2) The Assessing Officer issued show cause notices dated 03.07.2015 and 10.08.2015. The assessee filed a letter asking for adjournment. Further, the Assessing Officer issued a show cause notice dated 24.02.2016. The assessee, vide letter dated 28.03.2016 filed certain details which included the return of income, audited financials and tax audit report. The assessee declared total income at Rs. 16,93,470/-.
3) The assessee, vide letter dated 29.03.2016 and 30.03.2016 filed further details to the Assessing Officer such as copy of ledger account of various expenses and rent agreements.
4) The Assessing Officer did not consider the said details and passed the assessment order dated 31.03.2016 wherein he made various additions and disallowances.
CIT(A)'s order 5) The assessee filed several details before the CIT(A). It was submitted that all the disallowances and additions made by the Assessing Officer are without any basis and without considering the documents filed before him. The assessee also submitted vouchers for labour charges. The assessee submitted ledger account of expenses. The assessee also submitted a detailed explained as to how the disallowances and addition made by the Assessing Officer is not justified.
6) The CIT(A) held that the assessee has not filed the requisite details before the Assessing Officer. He further held that the books of accounts were audited on 25.03.2016 i.e. almost after 6.5 years from the due date of getting the accounts audited. Hence, the genuineness of the same cannot be relied upon and the only inference that can be drawn is the assessee was not maintaining books of accounts. Accordingly, he upheld the additions and disallowances made by the Assessing Officer.

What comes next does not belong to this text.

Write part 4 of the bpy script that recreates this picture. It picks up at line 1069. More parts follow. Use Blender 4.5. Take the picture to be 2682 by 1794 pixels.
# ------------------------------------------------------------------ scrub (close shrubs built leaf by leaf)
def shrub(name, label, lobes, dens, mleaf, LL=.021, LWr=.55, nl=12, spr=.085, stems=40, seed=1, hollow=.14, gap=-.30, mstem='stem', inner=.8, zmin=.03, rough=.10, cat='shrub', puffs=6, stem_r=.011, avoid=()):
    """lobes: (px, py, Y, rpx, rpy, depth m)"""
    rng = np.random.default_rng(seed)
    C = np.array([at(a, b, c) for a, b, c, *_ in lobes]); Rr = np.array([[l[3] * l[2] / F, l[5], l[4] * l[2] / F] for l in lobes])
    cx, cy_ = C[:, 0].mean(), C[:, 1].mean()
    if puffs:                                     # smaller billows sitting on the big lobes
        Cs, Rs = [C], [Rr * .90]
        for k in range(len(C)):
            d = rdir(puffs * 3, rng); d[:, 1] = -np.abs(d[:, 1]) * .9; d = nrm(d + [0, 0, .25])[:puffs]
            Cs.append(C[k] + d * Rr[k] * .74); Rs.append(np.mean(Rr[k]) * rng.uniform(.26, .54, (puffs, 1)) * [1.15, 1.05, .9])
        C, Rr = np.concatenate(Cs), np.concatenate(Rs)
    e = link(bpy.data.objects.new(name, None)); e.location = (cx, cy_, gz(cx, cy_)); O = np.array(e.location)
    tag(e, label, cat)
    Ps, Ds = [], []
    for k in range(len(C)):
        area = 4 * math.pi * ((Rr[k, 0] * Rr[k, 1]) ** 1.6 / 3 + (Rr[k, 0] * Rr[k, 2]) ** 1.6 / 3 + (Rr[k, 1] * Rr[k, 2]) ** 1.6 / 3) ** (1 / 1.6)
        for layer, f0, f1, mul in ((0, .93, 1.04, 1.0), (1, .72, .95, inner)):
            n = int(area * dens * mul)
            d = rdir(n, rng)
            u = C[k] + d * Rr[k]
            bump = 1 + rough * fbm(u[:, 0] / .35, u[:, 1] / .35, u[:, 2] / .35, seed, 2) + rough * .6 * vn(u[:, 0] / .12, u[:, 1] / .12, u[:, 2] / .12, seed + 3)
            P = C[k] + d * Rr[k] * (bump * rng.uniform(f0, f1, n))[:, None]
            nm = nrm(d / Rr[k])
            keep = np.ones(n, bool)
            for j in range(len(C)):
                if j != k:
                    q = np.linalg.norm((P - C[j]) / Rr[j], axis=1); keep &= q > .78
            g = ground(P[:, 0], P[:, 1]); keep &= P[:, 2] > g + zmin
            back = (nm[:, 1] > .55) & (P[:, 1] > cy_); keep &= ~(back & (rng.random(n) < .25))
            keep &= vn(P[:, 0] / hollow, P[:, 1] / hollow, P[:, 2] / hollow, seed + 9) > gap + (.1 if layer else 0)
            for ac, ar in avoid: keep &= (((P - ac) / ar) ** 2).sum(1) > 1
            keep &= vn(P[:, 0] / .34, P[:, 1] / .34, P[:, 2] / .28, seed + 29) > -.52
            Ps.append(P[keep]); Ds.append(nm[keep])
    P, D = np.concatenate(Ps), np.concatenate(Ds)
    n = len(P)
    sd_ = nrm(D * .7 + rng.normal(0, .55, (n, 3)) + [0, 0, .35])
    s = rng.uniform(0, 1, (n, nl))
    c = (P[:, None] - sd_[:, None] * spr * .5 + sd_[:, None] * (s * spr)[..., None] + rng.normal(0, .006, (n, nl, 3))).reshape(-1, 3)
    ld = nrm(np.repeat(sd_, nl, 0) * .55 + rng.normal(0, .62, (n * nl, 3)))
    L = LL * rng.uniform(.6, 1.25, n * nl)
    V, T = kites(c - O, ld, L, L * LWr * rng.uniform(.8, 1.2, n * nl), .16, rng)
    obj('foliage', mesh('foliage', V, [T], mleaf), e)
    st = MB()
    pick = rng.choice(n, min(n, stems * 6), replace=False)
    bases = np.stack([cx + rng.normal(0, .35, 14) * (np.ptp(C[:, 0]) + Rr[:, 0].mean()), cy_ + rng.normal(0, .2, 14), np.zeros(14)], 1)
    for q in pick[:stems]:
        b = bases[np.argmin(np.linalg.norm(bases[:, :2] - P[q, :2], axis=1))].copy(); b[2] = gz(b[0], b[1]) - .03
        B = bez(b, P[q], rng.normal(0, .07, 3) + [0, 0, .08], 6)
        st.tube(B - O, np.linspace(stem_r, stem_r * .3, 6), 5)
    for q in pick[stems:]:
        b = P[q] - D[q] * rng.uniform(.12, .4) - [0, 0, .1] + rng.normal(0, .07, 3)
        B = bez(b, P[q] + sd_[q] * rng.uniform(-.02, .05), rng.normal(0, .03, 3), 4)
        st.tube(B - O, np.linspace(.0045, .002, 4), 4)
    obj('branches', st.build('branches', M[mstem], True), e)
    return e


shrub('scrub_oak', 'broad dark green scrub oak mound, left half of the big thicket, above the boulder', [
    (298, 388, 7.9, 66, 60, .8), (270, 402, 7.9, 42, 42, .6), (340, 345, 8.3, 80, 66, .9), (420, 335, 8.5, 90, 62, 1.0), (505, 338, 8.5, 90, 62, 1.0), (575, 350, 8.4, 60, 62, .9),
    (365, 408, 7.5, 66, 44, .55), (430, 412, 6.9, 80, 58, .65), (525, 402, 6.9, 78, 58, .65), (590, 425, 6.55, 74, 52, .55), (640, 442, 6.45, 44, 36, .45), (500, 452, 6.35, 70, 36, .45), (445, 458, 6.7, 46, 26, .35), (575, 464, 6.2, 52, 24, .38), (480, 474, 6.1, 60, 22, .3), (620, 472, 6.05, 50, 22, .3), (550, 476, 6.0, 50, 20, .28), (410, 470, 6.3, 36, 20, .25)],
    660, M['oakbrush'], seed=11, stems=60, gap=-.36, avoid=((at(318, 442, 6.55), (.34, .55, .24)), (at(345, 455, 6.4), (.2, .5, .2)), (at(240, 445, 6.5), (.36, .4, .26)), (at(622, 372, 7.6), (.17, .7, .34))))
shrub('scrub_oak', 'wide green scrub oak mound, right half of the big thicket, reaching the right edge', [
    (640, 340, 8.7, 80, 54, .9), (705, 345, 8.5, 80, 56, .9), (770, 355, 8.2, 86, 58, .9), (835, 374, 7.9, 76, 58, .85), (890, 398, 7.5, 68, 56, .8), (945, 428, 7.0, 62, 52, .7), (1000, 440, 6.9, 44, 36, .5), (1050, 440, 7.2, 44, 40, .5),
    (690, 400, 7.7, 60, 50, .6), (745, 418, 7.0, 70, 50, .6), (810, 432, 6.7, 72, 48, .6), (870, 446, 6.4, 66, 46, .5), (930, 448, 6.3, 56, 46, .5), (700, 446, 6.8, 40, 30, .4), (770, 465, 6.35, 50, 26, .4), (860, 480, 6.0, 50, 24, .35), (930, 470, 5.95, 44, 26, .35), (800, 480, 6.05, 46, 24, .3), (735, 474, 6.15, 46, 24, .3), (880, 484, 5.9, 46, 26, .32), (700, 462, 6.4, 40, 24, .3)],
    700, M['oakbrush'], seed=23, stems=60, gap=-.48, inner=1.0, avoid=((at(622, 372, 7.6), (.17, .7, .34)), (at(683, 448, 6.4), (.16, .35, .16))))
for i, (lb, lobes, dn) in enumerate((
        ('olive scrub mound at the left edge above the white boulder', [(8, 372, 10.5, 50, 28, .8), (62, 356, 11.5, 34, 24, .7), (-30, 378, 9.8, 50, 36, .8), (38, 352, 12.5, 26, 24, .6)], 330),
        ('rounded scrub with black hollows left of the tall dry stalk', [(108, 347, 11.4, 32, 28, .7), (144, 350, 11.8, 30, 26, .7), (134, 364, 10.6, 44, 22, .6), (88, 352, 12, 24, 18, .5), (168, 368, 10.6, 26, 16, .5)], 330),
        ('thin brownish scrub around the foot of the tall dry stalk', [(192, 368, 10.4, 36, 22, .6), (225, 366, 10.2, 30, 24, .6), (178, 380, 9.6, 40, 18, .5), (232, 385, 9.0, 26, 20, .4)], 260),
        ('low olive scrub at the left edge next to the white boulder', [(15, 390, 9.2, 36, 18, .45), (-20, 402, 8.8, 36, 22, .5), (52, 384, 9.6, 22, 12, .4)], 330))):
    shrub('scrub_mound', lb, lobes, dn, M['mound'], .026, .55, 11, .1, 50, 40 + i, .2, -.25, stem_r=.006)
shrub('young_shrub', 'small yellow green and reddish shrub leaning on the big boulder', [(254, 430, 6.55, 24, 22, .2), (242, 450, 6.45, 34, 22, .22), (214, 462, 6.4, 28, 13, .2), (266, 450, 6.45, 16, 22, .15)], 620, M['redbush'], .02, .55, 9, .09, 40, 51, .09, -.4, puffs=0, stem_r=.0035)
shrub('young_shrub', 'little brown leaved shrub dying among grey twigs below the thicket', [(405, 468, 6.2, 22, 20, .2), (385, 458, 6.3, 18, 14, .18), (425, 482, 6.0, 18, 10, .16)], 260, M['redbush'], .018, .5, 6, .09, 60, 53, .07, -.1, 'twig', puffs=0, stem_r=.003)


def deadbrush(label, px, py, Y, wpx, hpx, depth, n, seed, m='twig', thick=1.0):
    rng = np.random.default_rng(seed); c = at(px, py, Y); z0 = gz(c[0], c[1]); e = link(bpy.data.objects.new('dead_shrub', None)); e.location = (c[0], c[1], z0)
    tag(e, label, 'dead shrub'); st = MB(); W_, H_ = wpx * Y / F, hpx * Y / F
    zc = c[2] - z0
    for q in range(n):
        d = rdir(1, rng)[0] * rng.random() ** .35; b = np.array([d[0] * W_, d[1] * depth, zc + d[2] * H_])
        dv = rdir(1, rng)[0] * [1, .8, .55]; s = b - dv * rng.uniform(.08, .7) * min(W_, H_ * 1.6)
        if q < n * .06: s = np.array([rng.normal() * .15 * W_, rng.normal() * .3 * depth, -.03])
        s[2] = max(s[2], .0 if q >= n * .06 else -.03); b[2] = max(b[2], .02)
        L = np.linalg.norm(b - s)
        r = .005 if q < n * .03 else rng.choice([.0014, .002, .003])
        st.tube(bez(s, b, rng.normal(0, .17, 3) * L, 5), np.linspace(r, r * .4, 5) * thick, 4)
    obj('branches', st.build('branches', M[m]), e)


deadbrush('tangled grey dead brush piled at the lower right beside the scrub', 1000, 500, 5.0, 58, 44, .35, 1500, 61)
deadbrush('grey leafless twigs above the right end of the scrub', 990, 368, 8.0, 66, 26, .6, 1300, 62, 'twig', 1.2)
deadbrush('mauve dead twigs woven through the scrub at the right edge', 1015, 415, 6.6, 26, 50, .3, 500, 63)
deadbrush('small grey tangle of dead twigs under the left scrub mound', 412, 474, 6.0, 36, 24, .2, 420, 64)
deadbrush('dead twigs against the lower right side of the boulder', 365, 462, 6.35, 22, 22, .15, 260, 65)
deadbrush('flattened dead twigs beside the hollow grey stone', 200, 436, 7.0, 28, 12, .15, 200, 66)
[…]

Our submissions 7) It is submitted that the assessee filed audited books of accounts before the lower authorities. The books of accounts were audited on 25.03.2016. The assessee filed her return of income on 26.03.2016 declaring total income of Rs. 16,93,470/- The same were submitted to the Assessing Officer vide letter dated 28.03.2016.
8) It is submitted that the Assessing Officer has not rejected the audited books of accounts filed by the assessee and made certain additions/disallowances on the basis of the audited books of accounts. It is submitted that the CIT(A) has drawn an inference that the assessee is not maintaining books of accounts since the assessee did not file return of income u/s. 139 of the Act and did not get her books of accounts audited in time. The CIT(A) has also not rejected the books of accounts and upheld the additions/ disallowances made by the Assessing Officer.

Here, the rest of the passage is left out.